The movie makes no conventional attempt to situate viewers at the outset. Instead we're plunged immediately into a series of images loosely organized around the theme of hard Spanish earth. However, the pastoral scenes soon give way to images of fighting men. But in the absence of explanation, viewers can't be sure if the soldiers are Republican or Falange (fascist). It's only after about 15-minutes, we find out these are people supporting the republic. Maybe Ivens or Hemingway is making a subtle point by withholding information, but the absence could be confusing to contemporary viewers.

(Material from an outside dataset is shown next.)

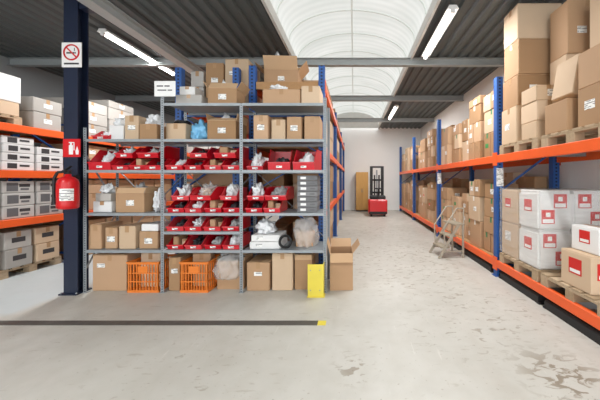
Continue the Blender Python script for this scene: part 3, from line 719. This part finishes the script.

The movie itself has some compelling images; however, I doubt that most go beyond generic war imagery of that time. One does, nonetheless, get a sense of the impact on the civilian population in the areas surrounding Madrid. In no sense is the film a survey of that bloody civil war as a whole. Instead, it's a narrow slice from the loyalist republican pov. But neither is the movie simply Stalinist agitprop, (the Soviets supported the elected government; Hitler and Mussolini the Falangist rebels; while the US and England remained neutral). Rather, a strong subtextual theme appears to liken support for the republic to bringing water to the dry Spanish earth, a not unreasonable pov.

It's also worth noting the anti-fascist side quickly became a cause-célèbre among artists and intellectuals disgusted by the US and England's refusal to aid a fellow democratic government. Thus the movie has a number of illustrious names attached to it. It's likely because of these names that I expected more than the overall result delivers. Nonetheless, the brief documentary remains a snapshot worth watching, even for those unfamiliar with the historical period.